Le choix du cabinet Sanaa a changé la donne. Il faut désormais imaginer le futur musée comme une succession de bâtiments, reliés entre eux et proposant un vrai cheminement sur une grande partie de la longueur du site, à l’intérieur comme à l’extérieur. Sans vouloir trop entrer dans les détails, il faut souligner que les constructions seront mêlées de verre et d’aluminium, qui font penser invariablement à des miroirs dans lesquels va se refléter le site tout entier, à l’extrémité duquel un aménagement paysager high tech sera créé.
Un musée qui doit se voir
Des détails auxquels ont été extrêmement sensibles Daniel Percheron et d’autres membres du jury sans oublier Henri Loyrette, convaincus les uns et les autres de la nécessité de voir apparaître sur le site de l’ancienne fosse 9 - 9 bis un musée différent des autres, lumineux, original. Différent… car il ne s’agira pas d’un palais à l’ancienne qui s’impose «physiquement» comme le Louvre à Paris.
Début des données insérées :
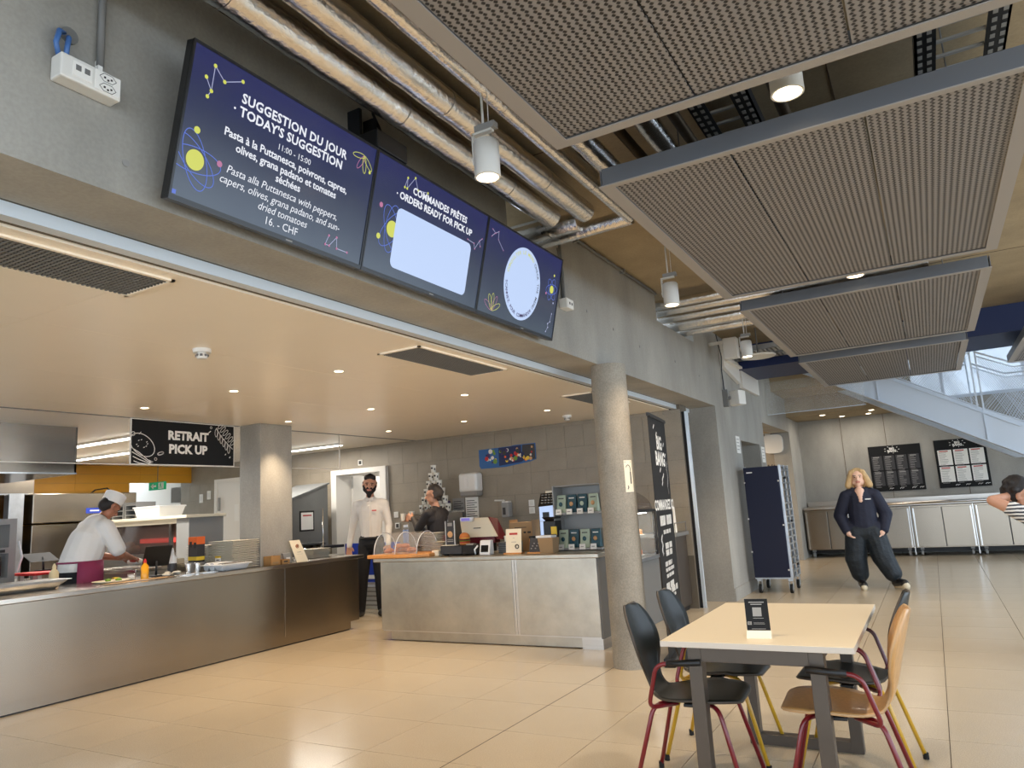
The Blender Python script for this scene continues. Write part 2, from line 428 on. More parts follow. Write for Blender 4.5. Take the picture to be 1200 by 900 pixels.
# air grilles
for k, (y0, y1) in enumerate(((.9,2.08),(3.95,5.16),(6.9,8.0))):
    g = thing('air_grille', ('ceiling air grille nearest the socket box, at the left edge','ceiling air grille between the menu screens and the till counter','ceiling air grille partly behind the round column')[k], 'vent', (-3.1,(y0+y1)/2,2.488), group='ceiling air grilles')
    x0, x1 = -3.285, -2.915
    ob('frame', MB().box(x0,x1,y0,y0+.02,2.478,2.488).box(x0,x1,y1-.02,y1,2.478,2.488).box(x0,x0+.02,y0,y1,2.478,2.488).box(x1-.02,x1,y0,y1,2.478,2.488), 'ceiling_paint', g)
    ob('backing', MB().box(x0+.02,x1-.02,y0+.02,y1-.02,2.4855,2.488), 'black_matte', g)
    sl = MB(); n = int((y1-y0-.04)/.022)
    for q in range(n): yy = y0+.024+q*.022; sl.box(x0+.02,x1-.02,yy,yy+.009,2.479,2.486)
    for q in range(14): xx = x0+.03+q*.0245; sl.box(xx,xx+.006,y0+.02,y1-.02,2.480,2.486)
    ob('lattice', sl, 'grey_mid', g)['kind'] = 'stuff'
# ================================================================== kitchen walls
wb = structure('wall_back', MB().box(-13, -8.62, 9.212, 9.5, 0, 2.6).box(-7.55, -2.70, 9.212, 9.5, 0, 2.545).box(-8.62,-7.55,9.212,9.5,2.13,2.6), 'grout', 'greige tiled wall behind the tills')
tw = {}
rows = [0.04+.3*k for k in range(9)]
random.seed(3)
for r, z in enumerate(rows):
    if z < .6: continue
    z1 = min(z+.297, 2.485); x = -12.9 + (.28 if r % 2 else 0)
    while x < -2.72:
        wd = .57 if (r+int(x*3)) % 3 else .285
        x1 = min(x+wd, -2.698)
        a, b = x, x1-.003
        segs = [(a,b)]
        if z < 2.12:
            segs = []
            for (p, q) in ((-99,-8.62),(-7.55,99)):
                l, h = max(a,p), min(b,q)
                if h-l > .03: segs.append((l,h))
        for (l, h) in segs:
            key = (round(h-l,3), round(z1-z,3))
            if key not in tw: tw[key] = ob('tile', MB().box(0,h-l,0,.012,0,z1-z), 'wall_tile', wb, local=True); o = tw[key]
            else: o = link_copy(tw[key], wb)
            o.location = (l, 9.2, z)
        x = x1
wy = structure('wall_yellow', MB().box(-12.6,-12.312,-2,7.95,0,2.6).box(-12.6,-12.312,7.95,9.3,2.24,2.6), 'grout', 'ochre tiled kitchen wall behind the cook')
y0_ = None
for r in range(8):
    z = 1.29+.15*r
    for q in range(9):
        ya = 2.4+1.15*q-(.0); yb = ya+1.147
        if z < 2.19: yb = min(yb, 7.95)
        yb = min(yb, 9.2)
        if yb-ya < .1: continue
        ob('tile', MB().box(-12.312,-12.30,ya,yb,z,z+.147), 'yellow_tile', wy)
structure('wall_far_kitchen', MB().box(-14.6,-14.5,7.5,9.6,0,2.6).box(-14.6,-12.6,9.2,9.4,0,2.6).box(-14.6,-12.6,7.6,7.9,0,2.6), 'white_paint', 'pale corridor wall seen through the kitchen doorway')
# doors
d1 = thing('door_1', 'white kitchen door at the grey tiled wall beside the square column', None, (-11.2,9.19,0), kind='structure')
ob('door_leaf', MB().box(-11.5,-10.75,9.165,9.185,0,2.14), 'white_paint', d1, bev=.004)
ob('door_frame', MB().box(-11.58,-11.5,9.15,9.2,0,2.2).box(-10.75,-10.67,9.15,9.2,0,2.2).box(-11.5,-10.75,9.15,9.2,2.14,2.2), 'white_paint', d1)
ob('door_pull', MB().box(-11.44,-11.42,9.12,9.165,1.62,1.86), 'grey_plastic', d1)
ob('notice_sheet', MB().box(-11.04,-10.92,9.16,9.165,1.42,1.72), 'card_white', d1)
d2 = thing('door_2', 'white door frame to the scullery behind the bearded man', None, (-8.1,9.2,0), kind='structure')
ob('door_frame', MB().box(-8.66,-8.55,9.13,9.5,0,2.14).box(-7.62,-7.5,9.13,9.5,0,2.14).box(-8.55,-7.62,9.13,9.5,2.06,2.14), 'white_paint', d2)
ob('open_leaf', MB().box(-8.55,-8.51,9.5,10.3,0,2.05), 'white_paint', d2, bev=.004)
structure('wall_scullery', MB().box(-9.6,-6.4,10.9,11.0,0,2.6).box(-6.6,-6.4,9.5,11,0,2.6).box(-9.7,-9.5,9.5,11,0,2.6).box(-9.7,-6.4,9.5,11,2.5,2.6), 'white_paint', 'white tiled scullery behind the doorway')
d3 = thing('door_3', 'pale door seen through the kitchen doorway behind the exit sign', None, (-14.4,8.5,0), kind='structure')
ob('door_leaf', MB().box(-14.5,-14.46,7.98,8.85,0,2.2), 'card_white', d3)
ob('door_frame', MB().box(-14.5,-14.44,7.9,7.98,0,2.27).box(-14.5,-14.44,8.85,8.93,0,2.27).box(-14.5,-14.44,7.98,8.85,2.2,2.27), 'white_paint', d3)
for k in range(3): ob('notice_sheet', MB().box(-14.46,-14.455,8.05+.27*k,8.27+.27*k,1.62,1.92), ('print_grey','card_white','print_grey')[k], d3)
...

Le président directeur du plus grand musée du monde ne voulait pas reproduire ça à Lens.
Les élus du bassin minier dont l’avis a compté, ont exprimé leur envie de voir le résultat comme une richesse naturelle, blanche, lumineuse celle-ci. On ne retiendra peut-être pas ce détail de l’histoire mais si Daniel Percheron n’avait pas eu ses racines à Lens et Liévin, cette sensibilité issue du terrain n’aurait sans doute pas pu faire la différence.
Sanaa a le mieux compris ce que l’on attendait des architectes. C’est la raison de sa victoire. Il n’en reste pas moins vrai que des interrogations existent, que tout commence en somme comme le soulignait joliment Jean-François Caron, élu Vert au conseil régional, désireux de pouvoir amender le projet pour le rendre parfaitement clair et adapté aux exigences de son environnement. Une attitude qui est aussi celle de tous les partenaires concernés.
Les caractéristiques
La caractéristique essentielle concerne sans doute la luminosité. La lumière des galeries sera naturelle, une rareté dans les musées de cet acabit. Une des principales innovations techniques concerne le pare-soleil variable des toitures qui sera chargé de conditionner les écarts de température et la visibilité. Ce point constituait une des interrogations des experts, puis du jury. Mais, lors de l’entrevue finale avec Daniel Percheron, les Japonais ont été convaincants. Régis Cailleau, chef du projet Louvre-Lens du conseil régional, s’est voulu rassurant: «Les dispositifs solaires seront réglés selon un système été-hiver qui existe déjà. Sanaa nous a donné des exemples à l’étranger où cette pratique fonctionne depuis vingt ans.»
Une autre conclusion des experts faisait état d’une inquiétude concernant la capacité d’accueil du musée au-delà de 750- 850000 visiteurs/an. Sur ce point aussi, Régis Cailleau a trouvé une réponse: «Il suffira d’ajouter un bâtiment à ceux qui sont prévus. Cela ne poserait pas de problème de place ni de conception.» Rappelons que les études ont été faites à partir d’une fréquentation calculée aux alentours de 500000 visiteurs/an et que cela a également influé sur le nombre de places de parking disponibles in situ: « Deux cents emplacements pour les voitures sont prévus ainsi que dix pour les bus», explique Régis Cailleau qui admet que c’est un peu juste: «C’est l’un des points à revoir. À raison de 15000 visiteurs par jour, ça passera mais ce sera problématique le week-end et les jours exceptionnels.»
L’essentiel est aussi à l’intérieur
Ces éléments ne doivent en rien occulter le fait qu’à l’intérieur, rien ne se fera plus comme ailleurs. Là où à Paris, le visiteur subit le parcours, il sera libre de ses choix à Lens. Cela constituait une priorité d’Henri Loyrette et de toute son équipe dévolue au Louvre-Lens, dirigée par Élisabeth Delahaye-Taburet. Autre souhait sans cesse énoncé, celui de faire bouger les murs quand c’est nécessaire afin de pouvoir adapter la salle à l’oeuvre et pas l’inverse. Historiquement impossible au Louvre! Cette impuissance aura été pour beaucoup dans la démarche et le choix d’Henri Loyrette.
Avec le projet Sanaa, il suffira de le vouloir pour que le miracle se produise. Le président directeur va disposer de l’outil dont il rêvait et c’est parce que le projet japonais correspondait le mieux à ses exigences qu’Henri Loyrette l’a poussé très fort.
Autre particularité, celle de l’accessibilité aux réserves. Elles seront visibles à travers des parois de verre, une première mondiale. Le fait que l’on pourra découvrir l’envers du décor à partir du bâtiment d’accueil, là où la foule passera obligatoirement, a constitué un des faits majeurs qui ont fait pencher la balance. Qu’on se le dise tout de même. Le musée va véritablement se construire dès aujourd’hui. Fini les esquisses, place au concret.